[Challenge] Isolate every line in the data with the string "scene" and copy it.

[Available data]
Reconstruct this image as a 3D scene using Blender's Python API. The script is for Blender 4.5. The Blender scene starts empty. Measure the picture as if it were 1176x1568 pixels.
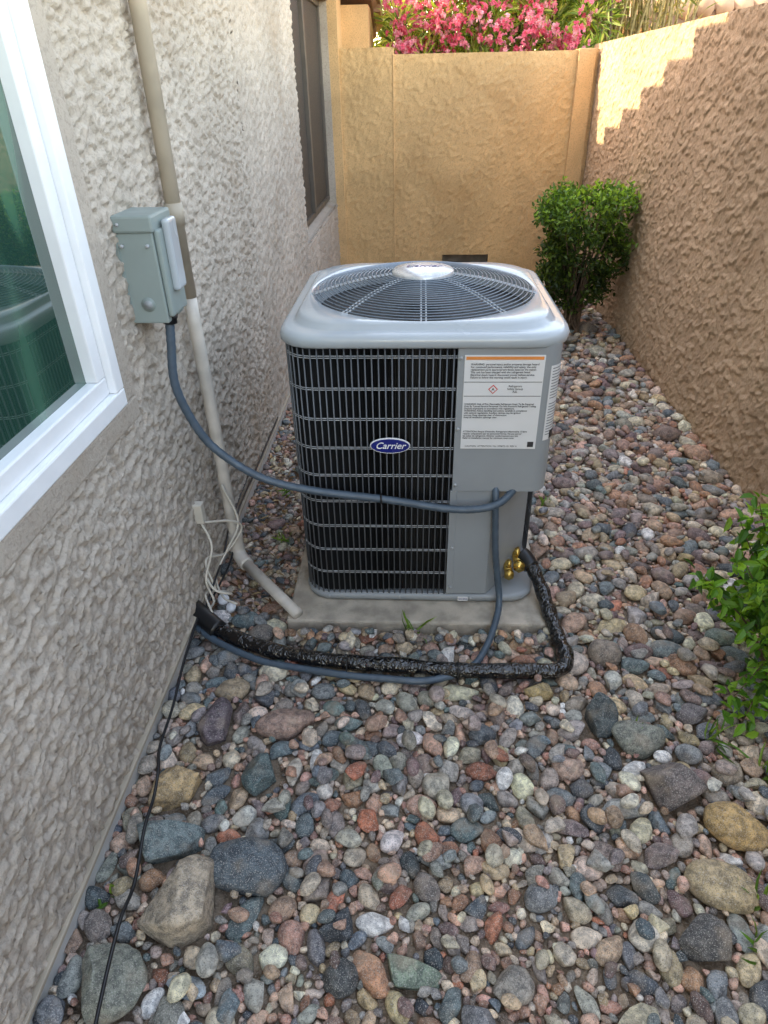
import bpy, bmesh, math, random
import numpy as np
from mathutils import Vector, Matrix
random.seed(7); rng=np.random.default_rng(7)
S=bpy.context.scene
S.view_settings.view_transform='Standard'; S.view_settings.look='None'; S.view_settings.exposure=0
COL=S.collection

def lin(c):
    return tuple(((x/255)/12.92 if x/255<=.04045 else ((x/255+.055)/1.055)**2.4) for x in c)

# ---------------------------------------------------------------- materials
def newmat(name):
    m=bpy.data.materials.new(name); m.use_nodes=True
    nt=m.node_tree; b=nt.nodes['Principled BSDF']; return m,nt,b
def N(nt,t,**k):
    n=nt.nodes.new(t)
    for a,v in k.items(): setattr(n,a,v)
    return n
def coords(nt,scale=(1,1,1),rot=(0,0,0)):
    tc=N(nt,'ShaderNodeTexCoord'); mp=N(nt,'ShaderNodeMapping')
    mp.inputs['Scale'].default_value=scale; mp.inputs['Rotation'].default_value=rot
    nt.links.new(tc.outputs['Object'],mp.inputs['Vector']); return mp.outputs[0]
def noise(nt,vec,scale,detail=3,dist=0.,rough=.5):
    n=N(nt,'ShaderNodeTexNoise'); n.inputs['Scale'].default_value=scale; n.inputs['Detail'].default_value=detail
    n.inputs['Distortion'].default_value=dist; n.inputs['Roughness'].default_value=rough
    nt.links.new(vec,n.inputs['Vector']); return n.outputs['Fac']
def mrange(nt,v,a,b,c=0.,d=1.,smooth=True):
    n=N(nt,'ShaderNodeMapRange'); 
    if smooth: n.interpolation_type='SMOOTHSTEP'
    for i,x in enumerate((a,b,c,d)): n.inputs[i+1].default_value=x
    nt.links.new(v,n.inputs[0]); return n.outputs[0]
def math2(nt,op,a,b):
    n=N(nt,'ShaderNodeMath',operation=op)
    for i,x in enumerate((a,b)):
        if isinstance(x,(int,float)): n.inputs[i].default_value=x
        else: nt.links.new(x,n.inputs[i])
    return n.outputs[0]
def mixc(nt,f,a,b,mode='MIX'):
    n=N(nt,'ShaderNodeMix',data_type='RGBA',blend_type=mode)
    for i,x in ((0,f),(6,a),(7,b)):
        if isinstance(x,(int,float)): n.inputs[i].default_value=x
        elif isinstance(x,tuple): n.inputs[i].default_value=(*x[:3],1)
        else: nt.links.new(x,n.inputs[i])
    return n.outputs[2]
def simple(name,col,rough=.5,metal=0.,var=.08,vscale=12,bump=0.,bscale=200,spec=.5,coat=0):
    m,nt,b=newmat(name); v=coords(nt)
    n=noise(nt,v,vscale,3)
    f=mrange(nt,n,.3,.7)
    c1=tuple(x*(1-var) for x in col); c2=tuple(min(1,x*(1+var)) for x in col)
    nt.links.new(mixc(nt,f,c1,c2),b.inputs['Base Color'])
    nt.links.new(mrange(nt,n,.3,.7,min(1,rough+.06),max(0,rough-.06)),b.inputs['Roughness'])
    b.inputs['Metallic'].default_value=metal; b.inputs['Specular IOR Level'].default_value=spec
    b.inputs['Coat Weight'].default_value=coat
    if bump:
        bp=N(nt,'ShaderNodeBump'); bp.inputs['Strength'].default_value=1; bp.inputs['Distance'].default_value=bump
        nt.links.new(noise(nt,v,bscale,3),bp.inputs['Height']); nt.links.new(bp.outputs[0],b.inputs['Normal'])
    return m
def stucco(name,col,s1=22,amp=.007,lo=.46,hi=.57,aniso=(1,1,1),rot=(0,0,0),fine=.004,stain=.14,real=True,k2=.25,dist=.6):
    m,nt,b=newmat(name); v=coords(nt,aniso,rot); v0=coords(nt)
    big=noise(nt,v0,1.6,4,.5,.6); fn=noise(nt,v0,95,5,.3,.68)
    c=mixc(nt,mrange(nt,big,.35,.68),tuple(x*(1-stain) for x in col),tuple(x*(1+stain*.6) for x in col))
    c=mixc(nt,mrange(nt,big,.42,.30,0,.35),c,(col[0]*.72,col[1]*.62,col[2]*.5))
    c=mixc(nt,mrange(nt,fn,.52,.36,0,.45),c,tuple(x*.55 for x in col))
    nt.links.new(c,b.inputs['Base Color']); b.inputs['Roughness'].default_value=.92; b.inputs['Specular IOR Level'].default_value=.2
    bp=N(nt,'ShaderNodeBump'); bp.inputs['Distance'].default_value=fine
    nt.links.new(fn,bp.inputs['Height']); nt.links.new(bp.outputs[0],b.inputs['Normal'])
    if real:
        h1=mrange(nt,noise(nt,v,s1,2.,dist,.4),lo,hi)
        h2=mrange(nt,noise(nt,v,s1*2.4,2,.5,.5),.48,.60,0,k2)
        h4=math2(nt,'MULTIPLY',noise(nt,v0,4,2),.8)
        h=math2(nt,'ADD',math2(nt,'ADD',h1,h2),h4)
        d=N(nt,'ShaderNodeDisplacement'); d.inputs['Midlevel'].default_value=.9; d.inputs['Scale'].default_value=amp
        nt.links.new(h,d.inputs['Height']); nt.links.new(d.outputs[0],nt.nodes['Material Output'].inputs['Displacement'])
        m.displacement_method='DISPLACEMENT'
    return m
LW=(.51,.45,.38)
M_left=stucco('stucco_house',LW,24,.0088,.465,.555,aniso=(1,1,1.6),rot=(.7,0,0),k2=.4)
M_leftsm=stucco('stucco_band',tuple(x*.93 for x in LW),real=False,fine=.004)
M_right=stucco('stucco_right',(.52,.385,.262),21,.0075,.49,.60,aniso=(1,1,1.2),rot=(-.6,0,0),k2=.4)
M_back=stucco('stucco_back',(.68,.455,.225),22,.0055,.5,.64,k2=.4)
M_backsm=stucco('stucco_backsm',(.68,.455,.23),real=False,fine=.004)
M_found=simple('foundation_paint',(.26,.215,.17),.85,bump=.001,bscale=150,var=.2)
M_white=simple('vinyl_white',(.80,.82,.84),.35,var=.03)
M_whitesill=simple('base_strip_gray',(.60,.60,.58),.5,var=.08)  # plain light gray of the smooth strip along the wall base
M_panel=simple('ac_paint',(.29,.315,.335),.38,var=.05,vscale=5,spec=.5)
M_cap=simple('ac_cap_paint',(.40,.445,.48),.22,var=.05,vscale=4,spec=.6,coat=.3)
M_wire=simple('guard_wire',(.10,.11,.125),.35,spec=.6)
M_wirel=simple('guard_wire_light',(.40,.42,.44),.4,spec=.6)
M_gr=simple('grille_wire',(.14,.18,.23),.3,spec=.7)
M_black=simple('black_plastic',(.012,.013,.015),.35)
M_dark=simple('dark_metal',(.010,.011,.013),.6)
M_fan=simple('fan_blade',(.03,.034,.042),.4)
M_fin=simple('coil_fin',(.016,.017,.019),.5)
M_disc=simple('motor_cap',(.62,.63,.64),.25,var=.15,vscale=30,metal=.3)
M_label=simple('label_white',(.72,.73,.74),.4,var=.02)
M_ink=simple('ink',(.03,.03,.035),.5)
M_orange=simple('label_orange',(.75,.27,.06),.5)
M_red=simple('label_red',(.6,.06,.05),.5)
M_blue=simple('badge_blue',(.008,.016,.18),.3)
M_badge=simple('badge_white',(.85,.86,.88),.35)
M_box=simple('disconnect_paint',(.25,.30,.29),.42,var=.06,vscale=8)
M_whip=simple('conduit_gray',(.070,.100,.135),.38,var=.12,vscale=25)
M_pvct=simple('pvc_painted',(.42,.365,.285),.5,var=.12,vscale=10)
M_pvcl=simple('pvc_lower',(.56,.52,.46),.5,var=.12,vscale=14)
M_conc=simple('concrete',(.44,.39,.32),.9,var=.25,vscale=14,bump=.003,bscale=140)
M_brass=simple('brass',(.65,.45,.12),.3,metal=.9)
M_copper=simple('copper',(.6,.27,.12),.35,metal=.9)
M_cable=simple('cable_beige',(.62,.58,.50),.6)
M_screen=simple('window_screen',(.055,.05,.045),.55,var=.2,vscale=300,spec=.3)
M_brz=simple('bronze_frame',(.10,.085,.07),.5)
M_bark=simple('bark',(.13,.09,.06),.9,var=.3,vscale=40)
M_stalk=simple('cane',(.30,.24,.10),.8,var=.3,vscale=30)
M_roof=simple('roof_tile',(.50,.33,.22),.85,var=.2,vscale=4)
M_fascia=simple('fascia',(.22,.13,.085),.7)
m,nt,b=newmat('black_tape'); v=coords(nt,(1,1,1)); b.inputs['Base Color'].default_value=(.004,.004,.005,1)
b.inputs['Roughness'].default_value=.06; b.inputs['Specular IOR Level'].default_value=.9
bp=N(nt,'ShaderNodeBump'); bp.inputs['Distance'].default_value=.0075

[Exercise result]
Reconstruct this image as a 3D scene using Blender's Python API. The script is for Blender 4.5. The Blender scene starts empty. Measure the picture as if it were 1176x1568 pixels.
S=bpy.context.scene